CEO Club Briefing

Role of Business

Excerpt from remarks to Boston College Chief Executives Club  

April 12, 2019

TAKEAWAY: Role of Business

COLES:
You’ve made a compelling case for the leadership stance, for the need for future investment to take care of all the opportunities we have for scientific innovation. What are we missing as a society? What do we not see that’s very clear for you?

FRAZIER: 
First of all, I actually do think government is failing to solve our biggest problems across the board, and I think you can see that with the way people look at government. I think business now has a really important role in solving all kinds of societal problems.

When you say what’s missing—I got asked by one of the senators, just give me the solution. And I said, no, that’s a cop out. I’m not going to play that game with you. Anybody who says I know how to fix health care, and here it is in one sentence, it’s an unserious conversation. It’s like what are we going to do about education? The fact of the matter is as a country, we’re not educating our young people. We have to import talent in a company like Merck. Something like 60% of our biostatisticians are Chinese nationals, because we just can’t get people with the mathematical skills. We should not be in that position.

So I have to say that I think the answer to your question is that smart people have to sit down and say we’ve developed a system over time that is not working for us anymore. It’s costing too much. It’s delivering too little value. How do we now set up a new system and then how do we migrate from the bad system we have to the new system? That’s complicated. But I’m willing—and I said there, and I mean it—I’m willing to have Merck sit at that table to try to solve some of these health care issues.

I’ll say one more thing about the role of business. You know our country is incredibly divided now. It’s no longer the case that if somebody doesn’t agree with you on a political issue, you just disagree. That person today is your enemy. And we can’t afford to have a country in which we are increasingly armed camps of people who don’t understand one another.

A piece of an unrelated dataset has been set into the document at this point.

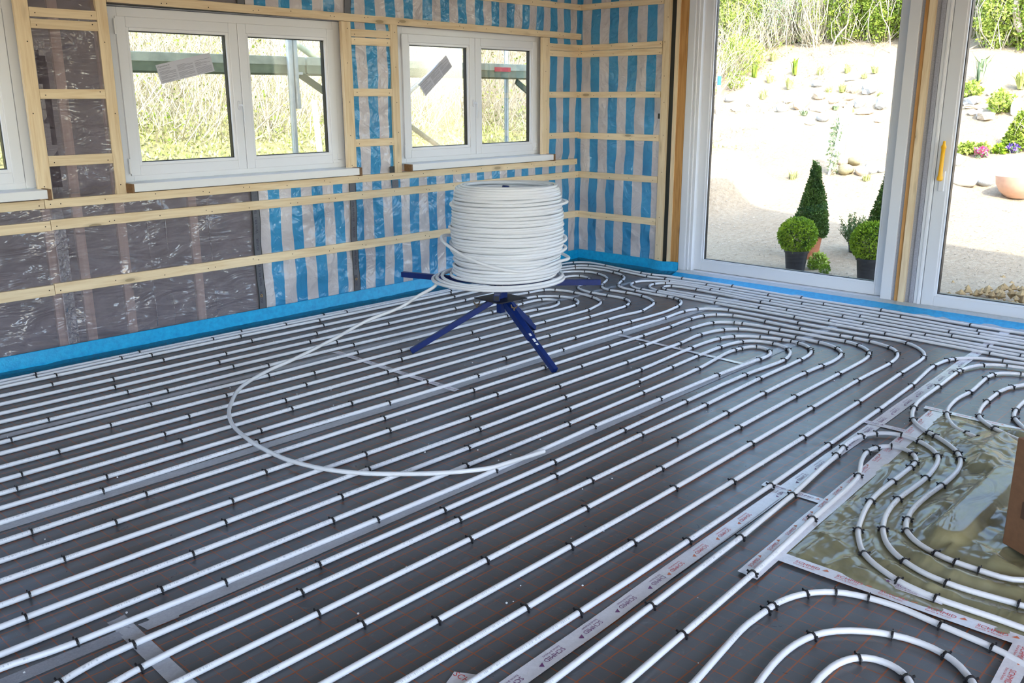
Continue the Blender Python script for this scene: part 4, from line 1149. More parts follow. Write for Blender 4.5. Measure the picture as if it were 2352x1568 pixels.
     '-5.573,-2.828,-0.00 -6.122,-2.827,0.00 -5.961,-3.207,-3.14 -6.179,-3.237,-2.86 -1.942,-2.756,-0.03 -1.727,-2.789,-0.36 -1.631,-2.965,-1.62 -1.698,-3.100,-2.34 -1.937,-3.191,-3.07 -2.366,-3.172,3.12 -3.510,-2.813,0.02 -2.887,-2.798,0.03 -2.527,-2.778,0.06 -2.219,-2.761,0.05 -4.090,-3.211,-3.14 -3.565,-3.198,-3.12 -3.005,-3.183,-3.12 -4.936,-2.824,0.01 -4.741,-3.212,-3.14 -5.317,-3.213,3.13 -4.228,-2.817,0.01'),
    ('p21', '-7.300,-2.985 -5.987,-2.978 -4.947,-2.969 -3.684,-2.950 -2.627,-2.921 -2.443,-2.909 -2.343,-2.899 -2.108,-2.865 -2.047,-2.859 -1.991,-2.856 -1.963,-2.857 -1.934,-2.859 -1.902,-2.864 -1.869,-2.870 -1.837,-2.879 -1.809,-2.889 -1.788,-2.903 -1.775,-2.921 -1.771,-2.946 -1.777,-2.976 -1.792,-3.005 -1.814,-3.032 -1.842,-3.053 -1.874,-3.067 -1.911,-3.076 -1.949,-3.078 -1.984,-3.077 -2.063,-3.069 -2.506,-3.057 -3.603,-3.062 -4.184,-3.083 -4.322,-3.086 -4.455,-3.088 -5.664,-3.085 -6.075,-3.075 -6.134,-3.070 -6.163,-3.066 -6.233,-3.053 -6.287,-3.048 -6.363,-3.047 -6.464,-3.051 -6.585,-3.059 -7.300,-3.120',
     '-5.762,-2.976,0.01 -6.069,-3.075,3.12 -1.776,-2.920,-0.95 -2.022,-3.073,3.04 -1.813,-3.031,-2.27 -3.680,-2.950,0.03 -3.037,-2.932,0.03 -2.445,-2.910,0.06 -1.940,-2.859,-0.08 -1.878,-2.868,-0.19 -4.328,-3.086,-3.13 -3.623,-3.063,-3.11 -3.057,-3.059,-3.14 -2.477,-3.058,3.11 -4.377,-2.960,0.02 -5.086,-2.970,0.01 -4.967,-3.087,3.14 -5.596,-3.085,3.14'),
    ('p29', '-0.980,-5.000 -0.989,-4.642 -0.995,-4.554 -1.002,-4.495 -1.015,-4.428 -1.046,-4.301 -1.052,-4.270 -1.067,-4.166 -1.073,-4.133 -1.081,-4.102 -1.090,-4.072 -1.103,-4.043 -1.120,-4.015 -1.142,-3.990 -1.168,-3.968 -1.195,-3.948 -1.223,-3.933 -1.251,-3.922 -1.278,-3.914 -1.305,-3.909 -1.361,-3.902 -1.425,-3.898 -1.486,-3.898 -1.570,-3.904 -1.892,-3.940 -2.427,-3.970 -3.653,-4.021 -4.687,-4.046 -5.994,-4.060 -7.300,-4.070',
     '-1.460,-3.898,-3.14 -1.277,-3.914,2.86 -1.224,-3.933,2.75 -1.067,-4.163,1.76 -1.925,-3.942,-3.09 -2.447,-3.971,-3.10 -3.674,-4.022,-3.12 -4.947,-4.048,-3.13 -4.317,-4.037,-3.12 -3.081,-3.997,-3.10'),
    ('p30', '-1.130,-4.800 -1.162,-4.348 -1.169,-4.292 -1.175,-4.257 -1.184,-4.220 -1.196,-4.185 -1.213,-4.154 -1.236,-4.128 -1.265,-4.105 -1.299,-4.087 -1.334,-4.073 -1.369,-4.063 -1.402,-4.056 -1.434,-4.051 -1.464,-4.048 -1.522,-4.046 -1.896,-4.063 -2.082,-4.068 -2.148,-4.071 -2.181,-4.074 -2.215,-4.078 -2.250,-4.084 -2.320,-4.099 -2.389,-4.117 -2.425,-4.129 -2.461,-4.143 -2.495,-4.160 -2.524,-4.178 -2.552,-4.200 -2.578,-4.224 -2.603,-4.249 -2.623,-4.274 -2.655,-4.324 -2.677,-4.352 -2.704,-4.382 -2.733,-4.412 -2.763,-4.439 -2.795,-4.462 -2.831,-4.482 -2.868,-4.498 -2.907,-4.511 -2.946,-4.520 -2.983,-4.527 -3.019,-4.532 -3.086,-4.536 -3.180,-4.537 -3.354,-4.529 -3.419,-4.529 -3.486,-4.531 -3.523,-4.534 -3.558,-4.538 -3.590,-4.544 -3.650,-4.558 -3.677,-4.567 -3.702,-4.577 -3.724,-4.590 -3.746,-4.608 -3.768,-4.630 -3.789,-4.657 -3.806,-4.688 -3.821,-4.722 -3.831,-4.758 -3.837,-4.794 -3.839,-4.830 -3.841,-4.900 -3.840,-4.934 -3.830,-4.969 -3.803,-5.005 -3.749,-5.043 -3.668,-5.081 -3.561,-5.119 -3.437,-5.156 -3.031,-5.264 -2.900,-5.300',
     '-1.185,-4.217,1.91 -1.262,-4.108,2.48 -1.526,-4.046,-3.10 -1.465,-4.048,3.10 -1.862,-4.062,-3.10 -2.316,-4.098,-2.93 -2.495,-4.160,-2.58 -2.627,-4.280,-2.15 -2.652,-4.319,-2.15 -3.213,-4.535,3.10 -3.618,-4.551,-2.90 -3.716,-4.585,-2.61 -3.820,-4.722,-1.97 -3.836,-4.793,-1.73 -3.840,-4.869,-1.60 -2.800,-4.465,-2.63 -2.867,-4.497,-2.74'),
    ('p31', '-1.300,-4.900 -1.283,-4.521 -1.282,-4.430 -1.285,-4.379 -1.289,-4.355 -1.295,-4.330 -1.306,-4.302 -1.321,-4.274 -1.339,-4.251 -1.359,-4.233 -1.380,-4.220 -1.401,-4.212 -1.423,-4.207 -1.451,-4.204 -1.483,-4.202 -1.550,-4.203 -1.781,-4.217 -1.813,-4.218 -1.846,-4.217 -1.955,-4.207 -1.990,-4.206 -2.023,-4.206 -2.091,-4.210 -2.160,-4.218 -2.194,-4.223 -2.226,-4.230 -2.257,-4.239 -2.288,-4.249 -2.318,-4.261 -2.349,-4.274 -2.379,-4.290 -2.407,-4.306 -2.434,-4.324 -2.461,-4.346 -2.485,-4.373 -2.505,-4.403 -2.519,-4.435 -2.527,-4.467 -2.549,-4.593 -2.552,-4.623 -2.550,-4.650 -2.542,-4.673 -2.530,-4.692 -2.514,-4.710 -2.494,-4.729 -2.448,-4.767 -2.226,-4.930 -2.200,-4.950',
     '-1.416,-4.209,2.92 -1.520,-4.202,-3.13 -1.849,-4.217,3.05 -2.286,-4.248,-2.82 -2.507,-4.408,-1.97 -1.298,-4.321,1.94 -2.527,-4.466,-1.82'),
    ('p32', '-1.472,-4.404 -1.507,-4.390 -1.575,-4.360 -1.602,-4.351 -1.633,-4.343 -1.667,-4.337 -1.700,-4.333 -1.764,-4.330 -1.888,-4.331 -2.012,-4.338 -2.073,-4.344 -2.136,-4.355 -2.168,-4.362 -2.198,-4.371 -2.229,-4.384 -2.259,-4.402 -2.287,-4.422 -2.312,-4.445 -2.333,-4.467 -2.352,-4.490 -2.372,-4.516 -2.392,-4.545 -2.412,-4.576 -2.469,-4.680',
     '-1.591,-4.355,2.82 -1.761,-4.330,3.09 -1.947,-4.334,-3.09 -2.212,-4.377,-2.74 -2.350,-4.487,-2.27'),
    ('p33', '-1.669,-4.476 -1.736,-4.472 -1.808,-4.472 -1.888,-4.474 -1.962,-4.479 -1.999,-4.483 -2.037,-4.489 -2.072,-4.496 -2.102,-4.506 -2.129,-4.518 -2.156,-4.532 -2.213,-4.568 -2.278,-4.614 -2.313,-4.640',
     '-1.985,-4.482,-3.03 -2.126,-4.517,-2.73'),
    ('p34', '-7.300,-4.250 -6.157,-4.241 -5.789,-4.234 -5.390,-4.222 -4.172,-4.167 -3.702,-4.134 -3.376,-4.099 -3.224,-4.087 -3.158,-4.078 -3.047,-4.060 -3.010,-4.056 -2.975,-4.054 -2.942,-4.055 -2.911,-4.058 -2.877,-4.067 -2.843,-4.080 -2.811,-4.099 -2.785,-4.120 -2.766,-4.144 -2.754,-4.171 -2.749,-4.199 -2.751,-4.230 -2.760,-4.262 -2.775,-4.295 -2.797,-4.327 -2.822,-4.356 -2.848,-4.380 -2.874,-4.399 -2.901,-4.414 -2.930,-4.426 -2.961,-4.434 -2.992,-4.441 -3.052,-4.450 -3.115,-4.457 -3.180,-4.461 -3.243,-4.462 -3.404,-4.456 -3.466,-4.456 -3.532,-4.461 -3.597,-4.470 -3.628,-4.476 -3.661,-4.483 -3.693,-4.492 -3.725,-4.502 -3.758,-4.514 -3.791,-4.529 -3.825,-4.546 -3.855,-4.565 -3.883,-4.587 -3.907,-4.610 -3.929,-4.636 -3.948,-4.663 -3.965,-4.693 -3.979,-4.724 -3.989,-4.755 -3.996,-4.788 -4.000,-4.822 -4.001,-4.860 -3.999,-4.900 -3.994,-4.941 -3.984,-5.017 -3.982,-5.048 -3.982,-5.077 -3.989,-5.145',
     '-3.710,-4.134,0.07 -4.771,-4.194,0.05 -4.174,-4.167,0.05 -3.983,-5.027,-1.50 -4.000,-4.818,-1.68 -3.949,-4.664,-2.08 -3.761,-4.516,-2.73 -3.178,-4.461,-3.08 -3.464,-4.456,-3.13 -3.190,-4.082,0.14 -3.081,-4.066,0.16 -2.884,-4.065,-0.24 -2.807,-4.101,-0.69 -2.749,-4.199,-1.40 -2.771,-4.287,-2.01 -2.895,-4.411,-2.63'),
    ('p35', '-7.300,-4.420 -6.154,-4.408 -5.792,-4.399 -5.538,-4.390 -4.315,-4.324 -3.819,-4.286 -3.530,-4.270 -3.435,-4.262 -3.405,-4.258 -3.375,-4.254 -3.346,-4.247 -3.317,-4.239 -3.201,-4.197 -3.168,-4.187 -3.133,-4.178 -3.097,-4.170 -3.059,-4.166 -3.020,-4.167 -2.981,-4.175 -2.948,-4.191 -2.923,-4.214 -2.912,-4.241 -2.912,-4.269 -2.925,-4.297 -2.945,-4.322 -2.970,-4.342 -2.999,-4.357 -3.032,-4.366 -3.069,-4.371 -3.105,-4.373 -3.426,-4.375 -3.488,-4.378 -3.551,-4.384 -3.616,-4.395 -3.684,-4.410 -3.778,-4.435 -3.807,-4.444 -3.836,-4.455 -3.867,-4.468 -3.899,-4.484 -3.931,-4.501 -3.962,-4.520 -3.990,-4.542 -4.014,-4.567 -4.036,-4.595 -4.056,-4.626 -4.075,-4.660 -4.091,-4.694 -4.103,-4.727 -4.110,-4.760 -4.116,-4.793 -4.119,-4.827 -4.120,-4.863 -4.116,-5.009 -4.118,-5.078 -4.128,-5.177',
     '-4.376,-4.327,0.05 -4.837,-4.352,0.05 -4.093,-4.699,-1.91 -4.118,-4.826,-1.66 -3.990,-4.542,-2.48 -3.830,-4.453,-2.79 -3.556,-4.385,-2.97 -3.308,-4.374,-3.14 -3.857,-4.289,0.08 -3.063,-4.167,0.11 -2.981,-4.175,-0.21 -2.921,-4.219,-1.15 -2.949,-4.325,-2.47 -3.045,-4.368,-3.01 -3.110,-4.373,-3.14 -3.345,-4.247,0.28'),
    ('p36', '-4.900,-5.000 -4.962,-4.915 -5.103,-4.733 -5.145,-4.675 -5.163,-4.649 -5.178,-4.624 -5.191,-4.600 -5.200,-4.579 -5.206,-4.561 -5.206,-4.544 -5.199,-4.529 -5.182,-4.517 -5.154,-4.509 -5.119,-4.504 -5.004,-4.498 -4.710,-4.464 -4.678,-4.462 -4.646,-4.461 -4.520,-4.466 -4.494,-4.468 -4.466,-4.472 -4.435,-4.480 -4.402,-4.491 -4.369,-4.507 -4.339,-4.527 -4.313,-4.550 -4.292,-4.575 -4.275,-4.603 -4.263,-4.634 -4.254,-4.667 -4.248,-4.702 -4.245,-4.739 -4.245,-4.776 -4.249,-4.813 -4.259,-4.888 -4.271,-5.000 -4.276,-5.035 -4.283,-5.067 -4.293,-5.097 -4.316,-5.160 -4.344,-5.227',
     '-4.543,-4.465,-0.04 -4.502,-4.467,-0.08 -4.365,-4.510,-0.58 -4.292,-4.576,-1.04 -4.254,-4.668,-1.40 -4.259,-4.889,-1.67 -4.277,-5.038,-1.79'),
    ('p37', '-5.055,-4.652 -4.851,-4.621 -4.786,-4.614 -4.753,-4.612 -4.720,-4.611 -4.685,-4.612 -4.649,-4.615 -4.610,-4.622 -4.571,-4.633 -4.534,-4.650 -4.501,-4.673 -4.471,-4.702 -4.446,-4.734 -4.425,-4.767 -4.410,-4.801 -4.399,-4.838 -4.395,-4.875 -4.397,-4.912 -4.405,-4.946 -4.418,-4.974 -4.436,-5.000 -4.459,-5.024 -4.488,-5.049 -4.522,-5.073 -4.558,-5.098',
     '-4.576,-4.631,-0.28 -4.410,-4.802,-1.29 -4.408,-4.953,-2.00 -4.481,-5.042,-2.44'),
    ('p38', '-4.883,-4.749 -4.815,-4.741 -4.781,-4.739 -4.747,-4.737 -4.715,-4.738 -4.683,-4.740 -4.654,-4.745 -4.628,-4.753 -4.606,-4.763 -4.588,-4.776 -4.574,-4.792 -4.564,-4.811 -4.560,-4.832 -4.560,-4.853 -4.565,-4.874 -4.573,-4.892 -4.585,-4.908 -4.601,-4.923 -4.623,-4.939 -4.648,-4.956',
     '-4.589,-4.775,-0.63 -4.589,-4.912,-2.40'),
]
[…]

If you start to think about it, our society is more separated than it’s ever been. Our schools are more segregated. We tend to live in communities that are enclaves of people that are like us. Because of social media and cable, you can go and listen to people who already agree with your point of view. I think the workplace is the last place in the United States where people can’t choose to interact with people who are like them and think like them. So I think business has an incredible role to play in helping us as a republic stay together, and I think business leaders have to step up to that. Because again, as I think about it, the workplace is the last place where Americans interact.